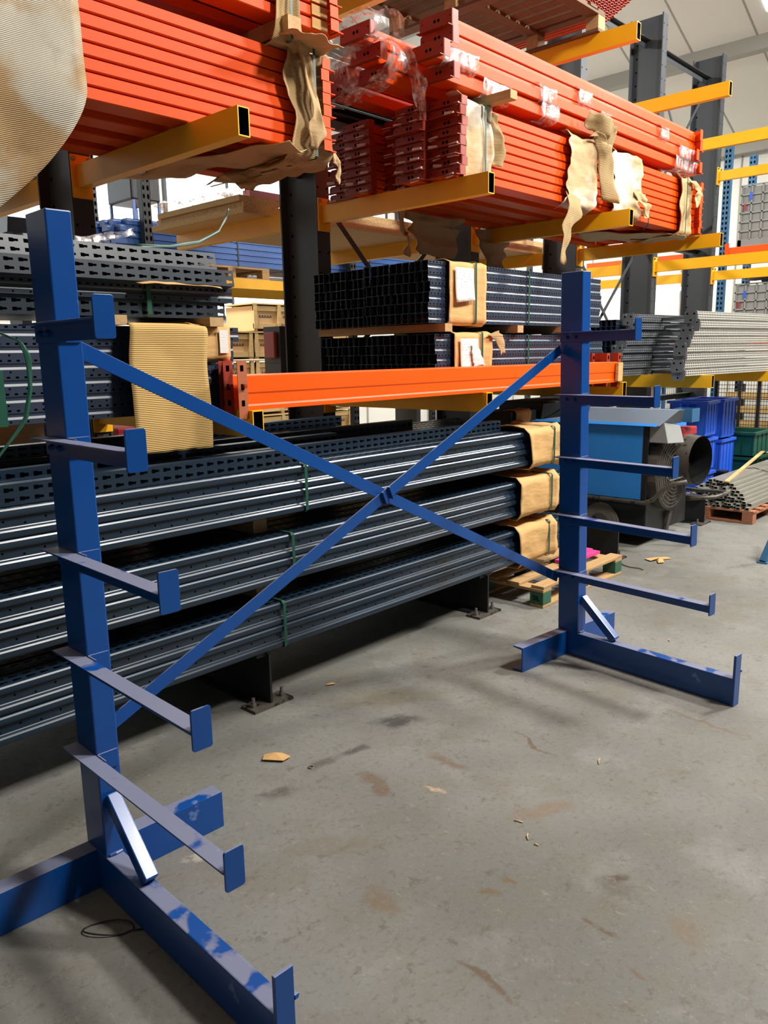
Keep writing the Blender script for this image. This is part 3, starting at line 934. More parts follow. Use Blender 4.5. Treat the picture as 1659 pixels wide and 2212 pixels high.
def big_wrap(u, v):
    """corrugated sleeve hanging off the left part of the bundle"""
    t = max(0, (v - .15) / .85)
    edge = -.515 - .36 * max(0, (t - .52) / .48) ** 1.6          # right edge swings left towards the bottom
    x = -1.45 + (edge + 1.45) * u
    if v < .15:
        y, z = .9 - 3.9 * v, .50
    else:
        y = .315 + .10 * max(0, t - .6) ** 1.0 * (.5 + u) - .035 * math.sin(min(1, t / .75) * math.pi) * u
        z = .50 - t * .98 + .05 * u * max(0, t - .8)
    q = noise.noise(Vector((x * 2.5, v * 4, 9)))
    y -= .03 * abs(q) + .015
    return (x, y, z + .02 * q)
MB().grid(big_wrap, 26, 50).build('card_sleeve', 'sleeve', lb, smooth=True, solid=.006, fix=False)
ub = thing('beam_bundle', 'small bundle of orange beams strapped on top of the left orange bundle', 'rack beams', (0, 0, 3.16))
beam_stack(ub, -3.0, .82, .30, 0, 5, 4, 1, (0, 1), dz=.058, stag=.01)
wrap('card_wrap', .44, .60, .295, -.09, .30, ub, 'corrugated_x', .2, .3, .02, .03, 21, 10, 30)
strap(ub, .53, .26, 1.1, -.1, .31, .014)
for i in range(4):
    MB().box(.70, .2925, .006 + i * .058, .80, .2985, .052 + i * .058).build('card_pad', 'kraft', ub)
for x in (.54, -1.5):
    MB().box(x - .04, .24, -.075, x + .04, 1.2, -.003).build('batten', 'wood_y', ub)
strip_sheet('torn_card', [(.46, .20, -.10), (.60, .22, -.085), (.78, .25, -.095)], .15, .2, ub, 'card_dirty', (0, 1, .1), .02, seed=31)

rb = thing('beam_bundle', 'long bundle of orange beams with torn card wraps on the right second level', 'rack beams', (0, 0, 2.62))
beam_stack(rb, 1.70, 5.18, .22, 0.003, 8, 5, 1, (1, 1), stag=.02, labels=True)
wrap('card_wrap', 1.76, 2.02, .215, -.0, .43, rb, 'card_pale', .1, .0, .03, .03, 41, 14, 30)
strap(rb, 1.95, .18, .7, 0, .445, .014)
strip_sheet('torn_card', [(2.02, .19, .41), (2.06, .165, .25), (2.07, .165, .10)], .10, .08, rb, 'corrugated_x', (1, -.3, 0), .025, seed=15)
wrap('card_wrap', 2.93, 3.32, .21, .0, .44, rb, 'card_pale', .04, .05, .03, .06, 43, 16, 30, rough=8, skew=-.04)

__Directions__
Set the listing down in full and exactly. Pictures within it should not appear in the copy.

__Solution to the problem__
Keep writing the Blender script for this image. This is part 3, starting at line 934. More parts follow. Use Blender 4.5. Treat the picture as 1659 pixels wide and 2212 pixels high.
def big_wrap(u, v):
    """corrugated sleeve hanging off the left part of the bundle"""
    t = max(0, (v - .15) / .85)
    edge = -.515 - .36 * max(0, (t - .52) / .48) ** 1.6          # right edge swings left towards the bottom
    x = -1.45 + (edge + 1.45) * u
    if v < .15:
        y, z = .9 - 3.9 * v, .50
    else:
        y = .315 + .10 * max(0, t - .6) ** 1.0 * (.5 + u) - .035 * math.sin(min(1, t / .75) * math.pi) * u
        z = .50 - t * .98 + .05 * u * max(0, t - .8)
    q = noise.noise(Vector((x * 2.5, v * 4, 9)))
    y -= .03 * abs(q) + .015
    return (x, y, z + .02 * q)
MB().grid(big_wrap, 26, 50).build('card_sleeve', 'sleeve', lb, smooth=True, solid=.006, fix=False)
ub = thing('beam_bundle', 'small bundle of orange beams strapped on top of the left orange bundle', 'rack beams', (0, 0, 3.16))
beam_stack(ub, -3.0, .82, .30, 0, 5, 4, 1, (0, 1), dz=.058, stag=.01)
wrap('card_wrap', .44, .60, .295, -.09, .30, ub, 'corrugated_x', .2, .3, .02, .03, 21, 10, 30)
strap(ub, .53, .26, 1.1, -.1, .31, .014)
for i in range(4):
    MB().box(.70, .2925, .006 + i * .058, .80, .2985, .052 + i * .058).build('card_pad', 'kraft', ub)
for x in (.54, -1.5):
    MB().box(x - .04, .24, -.075, x + .04, 1.2, -.003).build('batten', 'wood_y', ub)
strip_sheet('torn_card', [(.46, .20, -.10), (.60, .22, -.085), (.78, .25, -.095)], .15, .2, ub, 'card_dirty', (0, 1, .1), .02, seed=31)

rb = thing('beam_bundle', 'long bundle of orange beams with torn card wraps on the right second level', 'rack beams', (0, 0, 2.62))
beam_stack(rb, 1.70, 5.18, .22, 0.003, 8, 5, 1, (1, 1), stag=.02, labels=True)
wrap('card_wrap', 1.76, 2.02, .215, -.0, .43, rb, 'card_pale', .1, .0, .03, .03, 41, 14, 30)
strap(rb, 1.95, .18, .7, 0, .445, .014)
strip_sheet('torn_card', [(2.02, .19, .41), (2.06, .165, .25), (2.07, .165, .10)], .10, .08, rb, 'corrugated_x', (1, -.3, 0), .025, seed=15)
wrap('card_wrap', 2.93, 3.32, .21, .0, .44, rb, 'card_pale', .04, .05, .03, .06, 43, 16, 30, rough=8, skew=-.04)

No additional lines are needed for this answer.